= Material provided =
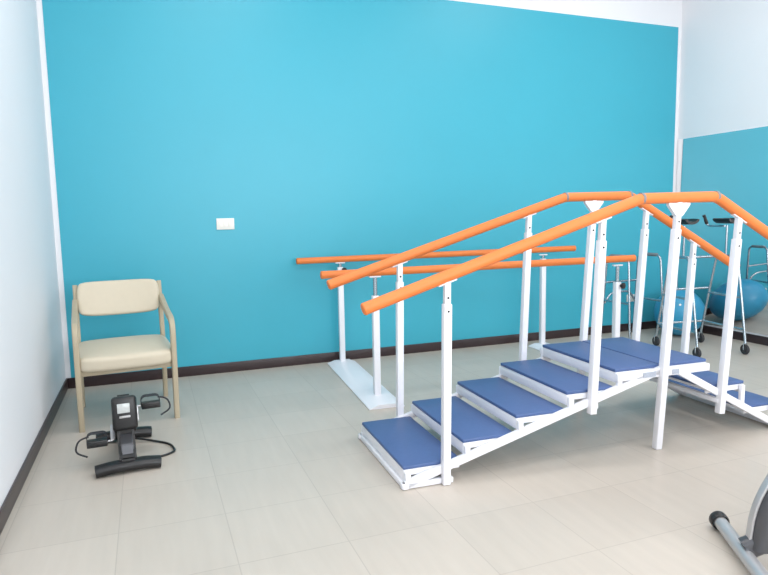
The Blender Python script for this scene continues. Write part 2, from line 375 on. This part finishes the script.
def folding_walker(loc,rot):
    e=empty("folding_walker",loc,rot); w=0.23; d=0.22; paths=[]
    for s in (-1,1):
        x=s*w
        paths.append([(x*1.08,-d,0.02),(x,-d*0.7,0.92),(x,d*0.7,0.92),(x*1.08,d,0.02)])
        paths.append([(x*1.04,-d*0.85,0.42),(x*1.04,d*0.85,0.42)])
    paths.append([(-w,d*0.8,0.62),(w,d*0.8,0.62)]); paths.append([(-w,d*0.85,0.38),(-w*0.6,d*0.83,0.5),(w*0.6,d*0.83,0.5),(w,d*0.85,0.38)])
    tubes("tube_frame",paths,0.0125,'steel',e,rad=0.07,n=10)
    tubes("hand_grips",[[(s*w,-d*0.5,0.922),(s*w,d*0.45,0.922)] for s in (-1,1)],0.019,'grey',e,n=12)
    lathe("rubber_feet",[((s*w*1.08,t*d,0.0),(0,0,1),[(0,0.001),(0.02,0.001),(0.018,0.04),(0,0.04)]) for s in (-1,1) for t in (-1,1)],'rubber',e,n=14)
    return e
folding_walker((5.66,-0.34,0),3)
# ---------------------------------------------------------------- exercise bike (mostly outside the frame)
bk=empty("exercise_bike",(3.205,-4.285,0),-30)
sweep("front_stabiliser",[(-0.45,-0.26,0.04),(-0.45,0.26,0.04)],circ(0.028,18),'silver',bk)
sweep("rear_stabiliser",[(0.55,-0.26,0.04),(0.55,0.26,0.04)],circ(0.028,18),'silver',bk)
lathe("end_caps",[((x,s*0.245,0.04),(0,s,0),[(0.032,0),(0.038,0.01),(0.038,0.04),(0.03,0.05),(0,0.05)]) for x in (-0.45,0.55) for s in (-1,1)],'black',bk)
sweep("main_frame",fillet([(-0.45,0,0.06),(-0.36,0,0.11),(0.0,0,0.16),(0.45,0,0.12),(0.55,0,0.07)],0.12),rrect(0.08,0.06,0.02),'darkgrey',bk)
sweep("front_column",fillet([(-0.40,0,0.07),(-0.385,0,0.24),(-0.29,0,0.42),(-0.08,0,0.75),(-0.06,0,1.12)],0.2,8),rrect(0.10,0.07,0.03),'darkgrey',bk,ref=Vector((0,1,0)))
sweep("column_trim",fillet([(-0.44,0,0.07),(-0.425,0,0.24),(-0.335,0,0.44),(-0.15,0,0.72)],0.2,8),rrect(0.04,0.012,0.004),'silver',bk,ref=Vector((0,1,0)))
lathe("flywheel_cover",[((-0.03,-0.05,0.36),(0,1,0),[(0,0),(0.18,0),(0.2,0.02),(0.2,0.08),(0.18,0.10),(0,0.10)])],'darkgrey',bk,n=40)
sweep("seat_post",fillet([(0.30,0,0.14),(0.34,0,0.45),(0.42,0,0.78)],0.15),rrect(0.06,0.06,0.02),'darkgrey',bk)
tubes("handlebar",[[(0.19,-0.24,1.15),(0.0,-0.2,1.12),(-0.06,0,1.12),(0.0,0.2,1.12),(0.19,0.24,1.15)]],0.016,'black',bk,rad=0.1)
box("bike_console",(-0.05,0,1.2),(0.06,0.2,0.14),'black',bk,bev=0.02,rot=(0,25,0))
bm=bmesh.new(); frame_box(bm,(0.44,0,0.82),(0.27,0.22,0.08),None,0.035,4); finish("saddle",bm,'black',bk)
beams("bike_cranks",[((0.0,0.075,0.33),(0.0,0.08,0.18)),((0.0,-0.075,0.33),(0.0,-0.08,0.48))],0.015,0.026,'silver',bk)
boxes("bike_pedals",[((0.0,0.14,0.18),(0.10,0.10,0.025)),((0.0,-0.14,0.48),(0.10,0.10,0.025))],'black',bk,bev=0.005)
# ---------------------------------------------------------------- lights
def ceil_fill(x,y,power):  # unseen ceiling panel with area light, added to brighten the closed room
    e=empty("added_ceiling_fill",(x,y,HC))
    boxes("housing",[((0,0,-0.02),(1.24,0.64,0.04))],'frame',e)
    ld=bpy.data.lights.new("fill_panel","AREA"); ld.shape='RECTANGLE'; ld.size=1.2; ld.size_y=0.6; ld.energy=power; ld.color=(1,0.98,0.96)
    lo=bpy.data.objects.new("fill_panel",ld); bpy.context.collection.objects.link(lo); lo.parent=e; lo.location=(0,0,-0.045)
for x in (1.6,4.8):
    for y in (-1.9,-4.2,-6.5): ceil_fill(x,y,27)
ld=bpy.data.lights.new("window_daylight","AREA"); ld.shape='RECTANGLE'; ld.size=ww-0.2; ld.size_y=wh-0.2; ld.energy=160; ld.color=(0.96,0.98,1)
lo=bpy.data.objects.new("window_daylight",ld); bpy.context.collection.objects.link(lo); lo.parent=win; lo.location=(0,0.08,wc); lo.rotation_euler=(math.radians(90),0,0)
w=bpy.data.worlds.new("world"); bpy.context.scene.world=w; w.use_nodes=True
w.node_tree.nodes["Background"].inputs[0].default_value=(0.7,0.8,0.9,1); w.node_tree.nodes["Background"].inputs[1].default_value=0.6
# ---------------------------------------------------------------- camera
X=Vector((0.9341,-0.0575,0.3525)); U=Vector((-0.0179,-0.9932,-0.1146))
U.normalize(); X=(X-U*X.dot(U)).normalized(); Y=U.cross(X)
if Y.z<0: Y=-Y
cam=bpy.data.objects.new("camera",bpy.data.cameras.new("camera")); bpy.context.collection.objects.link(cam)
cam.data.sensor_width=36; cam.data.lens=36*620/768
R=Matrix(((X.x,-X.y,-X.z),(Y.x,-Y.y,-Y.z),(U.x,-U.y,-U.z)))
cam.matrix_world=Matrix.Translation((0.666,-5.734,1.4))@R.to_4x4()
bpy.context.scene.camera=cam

= Direction =
Leave out the pictures and retype every line above exactly.

= Exercise result =
The Blender Python script for this scene continues. Write part 2, from line 375 on. This part finishes the script.
def folding_walker(loc,rot):
    e=empty("folding_walker",loc,rot); w=0.23; d=0.22; paths=[]
    for s in (-1,1):
        x=s*w
        paths.append([(x*1.08,-d,0.02),(x,-d*0.7,0.92),(x,d*0.7,0.92),(x*1.08,d,0.02)])
        paths.append([(x*1.04,-d*0.85,0.42),(x*1.04,d*0.85,0.42)])
    paths.append([(-w,d*0.8,0.62),(w,d*0.8,0.62)]); paths.append([(-w,d*0.85,0.38),(-w*0.6,d*0.83,0.5),(w*0.6,d*0.83,0.5),(w,d*0.85,0.38)])
    tubes("tube_frame",paths,0.0125,'steel',e,rad=0.07,n=10)
    tubes("hand_grips",[[(s*w,-d*0.5,0.922),(s*w,d*0.45,0.922)] for s in (-1,1)],0.019,'grey',e,n=12)
    lathe("rubber_feet",[((s*w*1.08,t*d,0.0),(0,0,1),[(0,0.001),(0.02,0.001),(0.018,0.04),(0,0.04)]) for s in (-1,1) for t in (-1,1)],'rubber',e,n=14)
    return e
folding_walker((5.66,-0.34,0),3)
# ---------------------------------------------------------------- exercise bike (mostly outside the frame)
bk=empty("exercise_bike",(3.205,-4.285,0),-30)
sweep("front_stabiliser",[(-0.45,-0.26,0.04),(-0.45,0.26,0.04)],circ(0.028,18),'silver',bk)
sweep("rear_stabiliser",[(0.55,-0.26,0.04),(0.55,0.26,0.04)],circ(0.028,18),'silver',bk)
lathe("end_caps",[((x,s*0.245,0.04),(0,s,0),[(0.032,0),(0.038,0.01),(0.038,0.04),(0.03,0.05),(0,0.05)]) for x in (-0.45,0.55) for s in (-1,1)],'black',bk)
sweep("main_frame",fillet([(-0.45,0,0.06),(-0.36,0,0.11),(0.0,0,0.16),(0.45,0,0.12),(0.55,0,0.07)],0.12),rrect(0.08,0.06,0.02),'darkgrey',bk)
sweep("front_column",fillet([(-0.40,0,0.07),(-0.385,0,0.24),(-0.29,0,0.42),(-0.08,0,0.75),(-0.06,0,1.12)],0.2,8),rrect(0.10,0.07,0.03),'darkgrey',bk,ref=Vector((0,1,0)))
sweep("column_trim",fillet([(-0.44,0,0.07),(-0.425,0,0.24),(-0.335,0,0.44),(-0.15,0,0.72)],0.2,8),rrect(0.04,0.012,0.004),'silver',bk,ref=Vector((0,1,0)))
lathe("flywheel_cover",[((-0.03,-0.05,0.36),(0,1,0),[(0,0),(0.18,0),(0.2,0.02),(0.2,0.08),(0.18,0.10),(0,0.10)])],'darkgrey',bk,n=40)
sweep("seat_post",fillet([(0.30,0,0.14),(0.34,0,0.45),(0.42,0,0.78)],0.15),rrect(0.06,0.06,0.02),'darkgrey',bk)
tubes("handlebar",[[(0.19,-0.24,1.15),(0.0,-0.2,1.12),(-0.06,0,1.12),(0.0,0.2,1.12),(0.19,0.24,1.15)]],0.016,'black',bk,rad=0.1)
box("bike_console",(-0.05,0,1.2),(0.06,0.2,0.14),'black',bk,bev=0.02,rot=(0,25,0))
bm=bmesh.new(); frame_box(bm,(0.44,0,0.82),(0.27,0.22,0.08),None,0.035,4); finish("saddle",bm,'black',bk)
beams("bike_cranks",[((0.0,0.075,0.33),(0.0,0.08,0.18)),((0.0,-0.075,0.33),(0.0,-0.08,0.48))],0.015,0.026,'silver',bk)
boxes("bike_pedals",[((0.0,0.14,0.18),(0.10,0.10,0.025)),((0.0,-0.14,0.48),(0.10,0.10,0.025))],'black',bk,bev=0.005)
# ---------------------------------------------------------------- lights
def ceil_fill(x,y,power):  # unseen ceiling panel with area light, added to brighten the closed room
    e=empty("added_ceiling_fill",(x,y,HC))
    boxes("housing",[((0,0,-0.02),(1.24,0.64,0.04))],'frame',e)
    ld=bpy.data.lights.new("fill_panel","AREA"); ld.shape='RECTANGLE'; ld.size=1.2; ld.size_y=0.6; ld.energy=power; ld.color=(1,0.98,0.96)
    lo=bpy.data.objects.new("fill_panel",ld); bpy.context.collection.objects.link(lo); lo.parent=e; lo.location=(0,0,-0.045)
for x in (1.6,4.8):
    for y in (-1.9,-4.2,-6.5): ceil_fill(x,y,27)
ld=bpy.data.lights.new("window_daylight","AREA"); ld.shape='RECTANGLE'; ld.size=ww-0.2; ld.size_y=wh-0.2; ld.energy=160; ld.color=(0.96,0.98,1)
lo=bpy.data.objects.new("window_daylight",ld); bpy.context.collection.objects.link(lo); lo.parent=win; lo.location=(0,0.08,wc); lo.rotation_euler=(math.radians(90),0,0)
w=bpy.data.worlds.new("world"); bpy.context.scene.world=w; w.use_nodes=True
w.node_tree.nodes["Background"].inputs[0].default_value=(0.7,0.8,0.9,1); w.node_tree.nodes["Background"].inputs[1].default_value=0.6
# ---------------------------------------------------------------- camera
X=Vector((0.9341,-0.0575,0.3525)); U=Vector((-0.0179,-0.9932,-0.1146))
U.normalize(); X=(X-U*X.dot(U)).normalized(); Y=U.cross(X)
if Y.z<0: Y=-Y
cam=bpy.data.objects.new("camera",bpy.data.cameras.new("camera")); bpy.context.collection.objects.link(cam)
cam.data.sensor_width=36; cam.data.lens=36*620/768
R=Matrix(((X.x,-X.y,-X.z),(Y.x,-Y.y,-Y.z),(U.x,-U.y,-U.z)))
cam.matrix_world=Matrix.Translation((0.666,-5.734,1.4))@R.to_4x4()
bpy.context.scene.camera=cam